Tuesday, 10 January 2012

Totally Mismanaged Expenditure

Just to put this all into perspective, according to the Public Sector Finances Databank (Excel, available here), total UK government revenues in 2012-13 are expected to be £594.4 billion (Tab C4), and total managed expenditure ('TME', which includes depreciation) for the year is pencilled in at £714.5 billion (Tab B1), a deficit of [£very large number].

Question: How far would we have to turn back the spending clock to reduce spending to the same level as current tax receipts, i.e. to put an end to deficit spending/bring the budget back into balance?

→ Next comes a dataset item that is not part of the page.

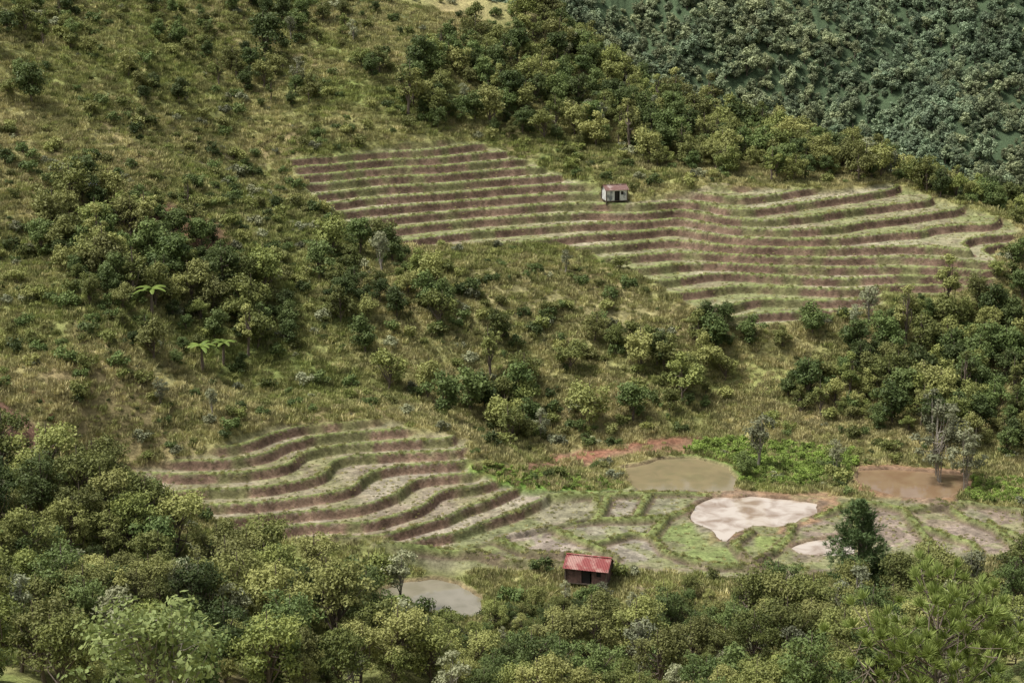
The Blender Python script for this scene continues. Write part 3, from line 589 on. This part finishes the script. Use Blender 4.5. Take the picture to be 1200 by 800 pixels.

Click and highlight to reveal answer: Five years. In 2007-08, TME was £582.9 billion (Tab B1), not adjusted for inflation. Adjusted for average wage/price inflation of about 3% a year, we'd have to go back nine years to 2003-04, when TME was £455.5 billion nominal.

4 comments:

G Brown Esq said...

Government spending cannot be reduced. That is a basic rule that every politician understands. The problem is that tax revenues have not kept pace with the natural, inevitable growth of spending.

dearieme said...

"Government spending cannot be reduced": except in Canada, for some reason.

Mark Wadsworth said...

GB, yes, that is how you politicians think.

D, or in the UK in the 1920s. Seriously, there is so much non-frontline crap spending, we could easily get rid of £120 billion without the general public noticing.

Bayard said...

"we could easily get rid of £120 billion without the general public noticing."

Yes, but The People who Matter would notice, and notice very much.